Совершенно худо, однако, дело стало в XIX веке, поскольку оно прикрывалось Гегелем. Там надо было за какую угодно цену выпустить что-нибудь наперекор исторической школе права. Сам Гегель сфабриковал бессодержательную книгу, которая должна была представлять приблизительно материал естественного права и философии права. Правда, мнимая диалектика, царившая там, не выставляла слишком уж наружу отдельных костей своего скелета, так как это было бы для неё слишком невыгодно – а она верила в себя еще слишком мало; однако под сурдинку эту антилогическую путаницу там пускали в дело. Это была приправа, над которой должен смеяться тот, кто однажды разглядел способ её приготовления. Тем не менее бессмыслица в более или менее измененном виде в течение всего столетия и до наших дней постоянно находила для себя любителей; эти любители жаждали как-нибудь, по университетской или не по университетской манере во что бы то ни стало создать философское направление в противоположность историческому.
Уже с самого начала к этому пекущемуся о философии противоположению примешался антинациональный еврейский интерес. Если даже теории Савиньи поддерживали исключительно римский национализм, то все-таки этот национализм не был национализмом, вылинявшим в общее место и потому подходящим только для самой низшей, самой плохой ступени человечности, так сказать, только для животной её формы; национализм последнего сорта нельзя было бы восхвалять с точки зрения классицизма. Евреям же нравился и нравится именно такой «национализм», ибо за ширмой самых обыденных, чтобы не сказать – самых низменных, человеческих прав евреи хотят спрятаться сами: они замышляют таким манером всюду контрабандой пролезть в мир со своими националистическими ухватками и барышничеством.
Лет пятьдесят тому назад я, по своему тогдашнему еще юношескому неведению, беспокоился и о таких литературных продуктах, о которых, если бы не это обстоятельство, я теперь бы даже не упомянул. Так, я изучал сочинения известного Ганса, который выпустил некоторое количество томов о мнимом всемирно-историческом праве наследования; при этом он так долго сервировал нелепую гегелевскую капусту, пока сам не задохнулся в попытках соорудить и огегельянить что-нибудь из средневековых кочерыжек. Тут уж он прямо признался, что гегелевская диалектика отказывается служить (крещеный еврей этот был между тем ординарным профессором на юридическом факультете в Берлине), а затем, по-еврейски обделывая гешефт, приспособился к необходимому течению со своими историческими, а не диалектическими учеными коллегами.

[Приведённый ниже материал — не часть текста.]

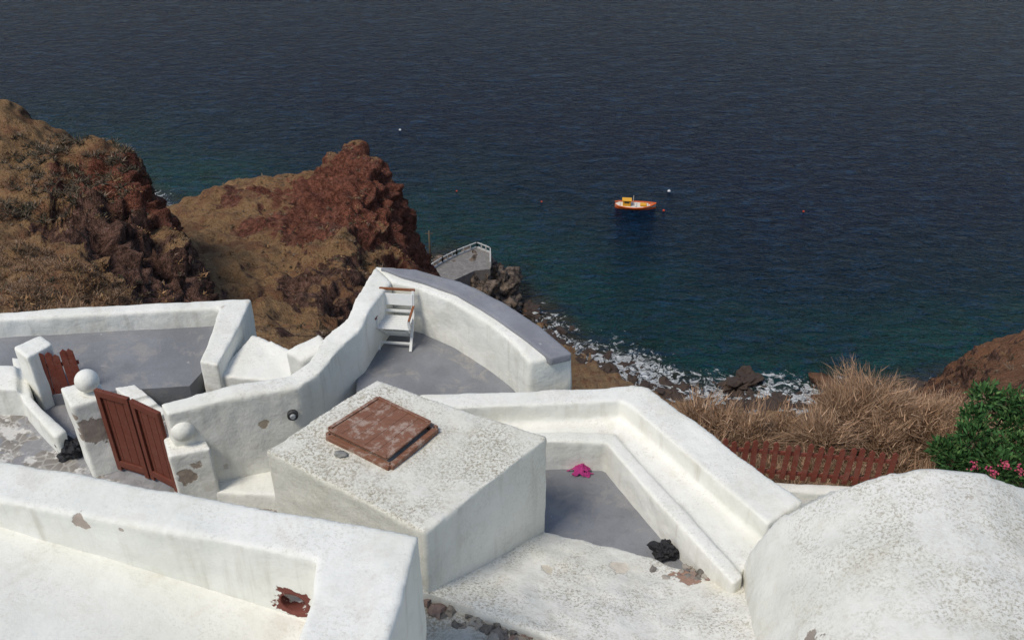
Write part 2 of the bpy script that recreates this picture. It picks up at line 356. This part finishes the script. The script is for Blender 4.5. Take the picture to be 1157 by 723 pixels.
# barrel vault
c0=Vector((4.28,7.15)); ax=Vector((-.10,-1)).normalized(); sd=Vector((-ax.y,ax.x))
if sd.x<0: sd=-sd
V=[];Fc=[];n1=28;R=1.78
for (d) in (0,.25,5.5):
    for i in range(n1+1):
        an=math.pi*i/n1
        p=c0+ax*d-sd*math.cos(an)*R
        V.append((p.x,p.y,CH-8.55+math.sin(an)*R*.985))
    for s_ in (1,-1):
        p=c0+ax*d+sd*s_*R; V.append((p.x,p.y,CH-11))
m=n1+3
for j in range(2):
    for i in range(m): Fc.append((j*m+i,j*m+(i+1)%m,(j+1)*m+(i+1)%m,(j+1)*m+i))
Fc.append(tuple(range(m))); Fc.append(tuple(range(2*m,3*m))[::-1])
bx=mk('barrel_vault_roof',V,Fc,WV)
bm=bmesh.new(); bm.from_mesh(bx.data); bmesh.ops.recalc_face_normals(bm,faces=bm.faces); bm.to_mesh(bx.data); bm.free()
r=bx.modifiers.new('r','REMESH'); r.mode='VOXEL'; r.voxel_size=.045; s=bx.modifiers.new('s','SMOOTH'); s.iterations=5; s.factor=.5
dg=bpy.context.evaluated_depsgraph_get(); nm=bpy.data.meshes.new_from_object(bx.evaluated_get(dg)); bx.modifiers.clear(); bx.data=nm; nm.materials.clear(); nm.materials.append(WV); finish(bx,.05,.9)
plaster('sloped_buttress',[([S(905,570,-8.5),S(950,548,-7.6)],[S(832,662,-8.6),S(866,650,-8.2)],-11)],WV)
# foreground parapet
nich=S(333,676,-6.80)
plaster('roof_parapet_wall',[
 (L(-6.2,(-90,501),(0,518),(235,561),(474,604)),L(-6.2,(-90,549),(0,566),(235,608),(372,634)),-10),
 (L(-6.2,(474,602),(452,680),(415,790)),L(-6.2,(360,620),(350,680),(315,790)),-10)],
 whitewash('whitewash_parapet',.25,spots=[(Q(92,586,6.02),.085,(.30,.25,.21)),(Q(137,597,5.9),.03,(.32,.28,.24)),(nich,.18,(.13,.045,.035))],bmp=.7),vox=.028,it=4,cut=(Vector(nich)+Vector((0,.05,-.02)),(.13,.22,.13)))
slab('roof_floor',[S(-90,560,-6.5),S(0,575,-6.55),S(235,620,-6.85),S(380,645,-7.05),S(340,800,-7.05),S(-90,800,-6.5)],-10,whitewash('whitewash_roof_floor',.2,bmp=.7))
# courtyard
k=NT('stone_paving'); vo=k.n('ShaderNodeTexVoronoi',feature='DISTANCE_TO_EDGE'); vo.inputs['Scale'].default_value=5.5; k.l(k.co,vo.inputs['Vector'])
c=k.mix(k.noise(5,6),(.10,.09,.08),(.36,.33,.29)); c=k.mix(k.ramp(vo.outputs['Distance'],.10,.03,0,.7),c,(.40,.38,.34)); c=k.mix(k.ramp(k.noise(2.6,5,.7),.50,.56,0,.9),c,(.60,.58,.54)); c=k.mix(k.ramp(k.noise(1.2,5),.52,.56,0,.8),c,(.25,.25,.26))
slab('courtyard_paving',L(-9.6,(-140,430),(60,430),(320,500),(330,620),(-140,600)),-11.2,k.fin(c,.85,k.bump(vo.outputs['Distance'],.5,.03),.2))
WP=whitewash('whitewash_peeling',.4,spots=[(Q(108,488,10.0),.24,(.24,.20,.165)),(Q(212,540,9.3),.13,(.28,.23,.18)),(Q(222,530,9.3),.10,(.3,.25,.2)),(Q(85,470,10.0),.06,(.3,.25,.2))])
def post(name,poly,z,ball,bz,r):
    e=empty(name); plaster('pillar',[(L(z,poly[0],poly[1]),L(z,poly[3],poly[2]),-10.3)],WP,vox=.025,it=4,amp=.02,parent=e)
    bm=bmesh.new(); bmesh.ops.create_uvsphere(bm,u_segments=32,v_segments=20,radius=r)
    me=bpy.data.meshes.new('ball_finial'); bm.to_mesh(me); bm.free(); me.materials.append(W); o=bpy.data.objects.new('ball_finial',me); link(o,e); o.location=S(ball[0],ball[1],bz)
    me.polygons.foreach_set('use_smooth',[True]*len(me.polygons))
post('gate_post',[(68,438),(110,430),(123,448),(80,460)],-8.35,(98,430),-8.17,.155)
post('gate_post',[(183,492),(226,486),(238,507),(190,516)],-8.60,(207,485),-8.38,.155)
WG=wood('gate_wood',(.15,.042,.025),.2,(.2,.1,.07))
def gate(name,b0,b1,h):
    e=empty(name); b0=Vector(b0);b1=Vector(b1); V=[];Fc=[]; d=(b1-b0); n=max(3,int(d.length/.11)); nrm=Vector((d.y,-d.x,0)).normalized()
    ang=math.atan2(d.y,d.x); Rz=Matrix.Rotation(ang,3,'Z')
    for i in range(n):
        box_geo(V,Fc,b0+d*(i+.5)/n+Vector((0,0,h/2+.04)),(d.length/n*.96,.025,h),Rz)
    beveled('planks',V,Fc,WG,e,.004); V=[];Fc=[]
    for z in(.12,h-.05):
        box_geo(V,Fc,b0+d*.5+nrm*.03+Vector((0,0,z+.04)),(d.length*.99,.03,.1),Rz)
    for t in(.07,.93): box_geo(V,Fc,b0+d*t+nrm*.032+Vector((0,0,h/2+.04)),(.07,.028,h*1.005),Rz)
    beveled('frame',V,Fc,WG,e,.004)
gate('wooden_gate',S(136,530,-9.6),S(172,541,-9.6),1.40)
gate('wooden_gate',S(174,541,-9.6),S(205,557,-9.6),1.38)
WR=wood('picket_wood',(.20,.05,.03),.3,(.3,.16,.12))
def pickets(name,b0,b1,h,n,w,hv=0):
    e=empty(name); b0=Vector(b0);b1=Vector(b1);d=b1-b0;Rz=Matrix.Rotation(math.atan2(d.y,d.x),3,'Z')
    V=[];Fc=[]
    for i in range(n):
        p=b0+d*(i+.5)/n; hh=h*(1+random.uniform(-.05,.05)); tl=random.uniform(-.04,.04)
        b=len(V); pts=[(-w/2,0),(w/2,0),(w/2,hh-w*.5),(0,hh),(-w/2,hh-w*.5)]
        for yy in(-.011,.011):
            for x,z in pts: V.append(tuple(p+Rz@Vector((x+tl*z,yy,z+.04))))
        Fc+=[tuple(b+j for j in range(5))[::-1],tuple(b+5+j for j in range(5))]+[(b+j,b+(j+1)%5,b+5+(j+1)%5,b+5+j) for j in range(5)]
    mk('pickets',V,Fc,WR,e); V=[];Fc=[]
    nr=Rz@Vector((0,.03,0))
    for z in(.2*h,.75*h): bar_geo(V,Fc,b0+nr+Vector((0,0,z)),b1+nr+Vector((0,0,z)),.03,.06)
    beveled('rails',V,Fc,WR,e,.004)
pickets('picket_gate',S(46,453,-9.5),S(100,446,-9.5),.80,6,.10)
pickets('picket_fence',S(796,536,-9.9),S(1006,553,-9.9),.66,18,.072)
plaster('gate_post',[(L(-8.6,(15,392),(46,378)),L(-8.6,(30,404),(60,388)),-10.5)],W,vox=.03)
plaster('garden_wall',[(L(-9.2,(12,402),(24,452),(62,494)),L(-9.2,(24,404),(36,448),(74,486)),-10.5),
   (L(-9.1,(-90,410),(18,412)),L(-9.1,(-90,436),(20,440)),-10.5)],W)
plaster('steps',[(L(-9.36,(130,438),(152,434)),L(-9.36,(146,452),(168,446)),-10.4),(L(-9.43,(146,452),(168,446)),L(-9.43,(158,463),(178,455)),-10.4),(L(-9.51,(158,463),(178,455)),L(-9.51,(170,474),(190,465)),-10.4)],W,vox=.02,it=2,amp=.008)
plaster('wall_footing',[(L(-9.35,(235,543),(310,530)),L(-9.35,(240,556),(320,560)),-10.3)],W)
plaster('fence_curb',[(L(-9.8,(780,535),(870,543),(1012,550)),L(-9.8,(780,545),(872,553),(1014,562)),-11.5)],W)
slab('small_patio',L(-9.95,(820,545),(1030,556),(1060,640),(860,640)),-11.5,cement('patio_cement_small',(.42,.41,.38),.5))
e=empty('wall_lamp')
b0=Vector(S(262,449,-8.0));b1=Vector(S(336,437,-8.0)); t=.86; pp=b0.lerp(b1,t); nn=Vector(((b1-b0).y,-(b1-b0).x,0)).normalized()
def cyl(name,a,b,r,mat,parent,seg=20,r2=None):
    a=Vector(a);b=Vector(b);bm=bmesh.new(); bmesh.ops.create_cone(bm,cap_ends=True,segments=seg,radius1=r,radius2=r if r2 is None else r2,depth=(b-a).length)
    q=(b-a).to_track_quat('Z','Y').to_matrix().to_4x4(); q.translation=(a+b)/2; bmesh.ops.transform(bm,matrix=q,verts=bm.verts)
    me=bpy.data.meshes.new(name); bm.to_mesh(me); bm.free(); me.materials.append(mat); me.polygons.foreach_set('use_smooth',[len(p.vertices)==4 for p in me.polygons]); return link(bpy.data.objects.new(name,me),parent)
DK=plain('dark_metal',(.05,.05,.05),.5); GL=plain('lamp_glass',(.35,.37,.38),.25,.1)
c_=Vector((pp.x,pp.y,CH-8.42))
cyl('bulkhead',c_,c_+nn*.06,.07,DK,e); cyl('glass',c_+nn*.05,c_+nn*.085,.045,GL,e,20,.03)
# chair
CW=plain('chair_white_paint',(.76,.76,.72),.5,.06); CB=wood('chair_brown_wood',(.25,.09,.035),.1)
ch=empty('wooden_chair',S(449,388,-8.6)); ch.rotation_euler=(0,0,math.radians(-6)); ch.location.z+=.005; ch.scale=(.98,.85,.86)
V=[];Fc=[];w=.235
for s_ in(-1,1):
    bar_geo(V,Fc,(s_*w,-.22,0),(s_*w,.16,.44),.04,.04)
    bar_geo(V,Fc,(s_*(w-.045),.20,0),(s_*(w-.045),-.20,.44),.04,.04)
    bar_geo(V,Fc,(s_*w,.13,.40),(s_*w,.27,.90),.04,.04)
    bar_geo(V,Fc,(s_*w,-.19,.42),(s_*w,-.20,.62),.04,.04)
for z,y in((.10,-.13),(.24,-.01)): bar_geo(V,Fc,(-w,y,z),(w,y,z),.03,.04)
bar_geo(V,Fc,(-w+.03,.11,.10),(w-.03,.11,.10),.03,.035)
for i in range(8): bar_geo(V,Fc,(-w,-.21+i*.052,.45),(w,-.21+i*.052,.45),.045,.018)
box_geo(V,Fc,(0,.205,.76),(2*w,.02,.20),Matrix.Rotation(-.27,3,'X'))
bar_geo(V,Fc,(-w,.16,.56),(w,.16,.56),.02,.05)
beveled('white_frame',V,Fc,CW,ch,.005); V=[];Fc=[]
bar_geo(V,Fc,(-w-.03,.282,.91),(w+.03,.282,.91),.035,.04)
for s_ in(-1,1): bar_geo(V,Fc,(s_*(w+.01),-.24,.635),(s_*(w+.01),.20,.65),.035,.02)
beveled('brown_trim',V,Fc,CB,ch,.005)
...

Как философ он уже достаточно скомпрометировал себя своим кривляньем, напустив диалектического тумана, например, в положение Савиньи о том, что владение, в противоположность собственности, есть просто факт, г. Ганс, наоборот, утверждал, что простое владение есть уже право. Подобная вещь была полнейшим смешением понятий, ибо римский интердикт не охранял ни от чего, кроме насилия, которым могло быть нарушено временное фактическое владение, каковое насилие оно и исключало.
Претор предписывал мир, т. е. предписывал удерживаться от насильственных действий и таким образом устранял всякое нарушение бывшего налицо факта владения. Этим он официально, со стороны правительства, отмечал такое нарушение как криминал, все равно был ли здесь прав или не прав тот, кто к тому времени, например, фактически владел вещью, т. е. участком земли.
Конечно, и Савиньи в своем отдельном обширном исследовании о владении не смог вполне устранить, со своей точки зрения, того хаоса понятий о естественном и о гражданском владении, который царствовал в этой области у римских юристов, не смог потому, что стремился просто только восстановить старую теорию, т. е. очистить ее от искажений позднейших и новейших веков. Тем не менее его работа стоит несравнимо высоко над невежественной поверхностностью, которая противополагалась ей как некая Гансова (т. е. гусиная) мудрость. Вообще, с тех пор становилось все более и более ясным, – и я из всего исследования истории самых различных литератур мог вполне в этом убедиться, – что вмешательство так называемой философии в положительное специальное знание, да и во всякое солидное установление фактов, всегда приносило вред. Причина здесь может быть только в том, что совершенно не было настоящего мышления; вместо мышления было только коверкание и затемнение фактов добросовестного исследования. Наоборот, настоящее мышление старается, чтобы заблуждениям фантазии были поставлены еще большие препятствия, чем это могут сделать голые факты специального знания сами по себе без общего логического ориентирования.